Part II established the importance of the naval trésoriers to the crown's ability to fund the navy and outlined the financial risks of their responsibilities. Part III highlights the weaknesses of the financial controls in place to oversee and regulate the activities of the naval treasury in the 1700s. Chapter Six begins by outlining the three levels of accountability to which the trésoriers were theoretically subjected and then underscores how ineffective these accountability measures became when war strained the state's organisational capacities. Chapter Seven examines the challenges of holding the trésoriers to account in wartime as the naval administration failed to manage the flow of financial information. Chapter Eight then outlines the scale of misappropriation and fraudulent activity that certain trésoriers perpetrated. In practice, the trésoriers had long operated in an accountability void under Louis XIV. However, by the War of the Spanish Succession, the crown's inability to exercise tight control over the trésoriers’ operations allowed the trésoriers to prioritise their own financial positions over the navy's financial needs and prevented ministers from identifying financing problems as they developed.
The financial officers who constituted the naval treasury, the trésoriers généraux de la Marine, were an integral part of the navy's system of finance. Alongside the trésoriers of the Extraordinaire des Guerres, the navy's trésoriers were some of Louis XIV's most important paymasters, whose operations uniquely spanned virtually all of France's provinces and interacted with the wide range of industries and manpower resources that the navy relied on. Situated in the Marais and the quartier Richelieu in Paris, these office-holders were tightly integrated into the administrative and financial hub that financed and sustained the crown's military enterprises: these were the same locations where the administrative and social elite had established their grands hôtels, and leading officers, bankers, and financiers conducted their business. In the 1690s and 1700s, the growing indispensability of the position of trésorier to the navy's funding was the direct result of Louis XIV's increasingly expensive war effort and the deteriorating fiscal resources he could rely on to fund his military activities.

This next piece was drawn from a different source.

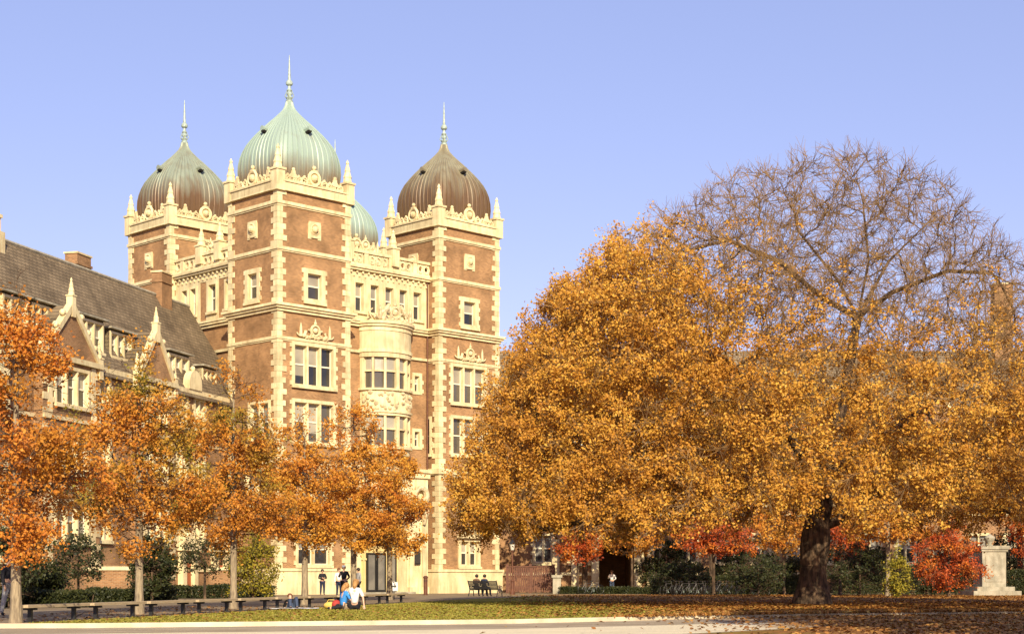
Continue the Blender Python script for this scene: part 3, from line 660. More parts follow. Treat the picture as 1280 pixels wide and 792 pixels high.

The fundamental purpose of the navy's paymasters was to fund the navy's operations by matching the royal revenues designated for its consumption to the navy's myriad expenses. Responsible for managing the navy's accounts, these comptables effectively operated as a central clearing house by receiving the navy's share of the crown's income and disbursing these funds on the government's request. Once the navy's funding allocation was decided at the start of the year, the authority to arrange payments to the navy's creditors resided principally with the king. Once aware of the specifics of the navy's needs, the secrétaire d’État de la Marine (naval minister) operating out of the naval bureau in Paris was responsible for drawing up a series of ordonnances de paiements, or payment orders, which then would have been presented to the contrôleur général des finances (finance minister) and, subsequently, the king for countersigning before they were issued to the trésoriers. The ordonnances de paiements formed the basis of a trésorier's operations, directing him to remit money to payees in the ports and other localities throughout France. Without possession of one of these payment orders, the trésorier was strictly forbidden from moving royal funds to acquit costs.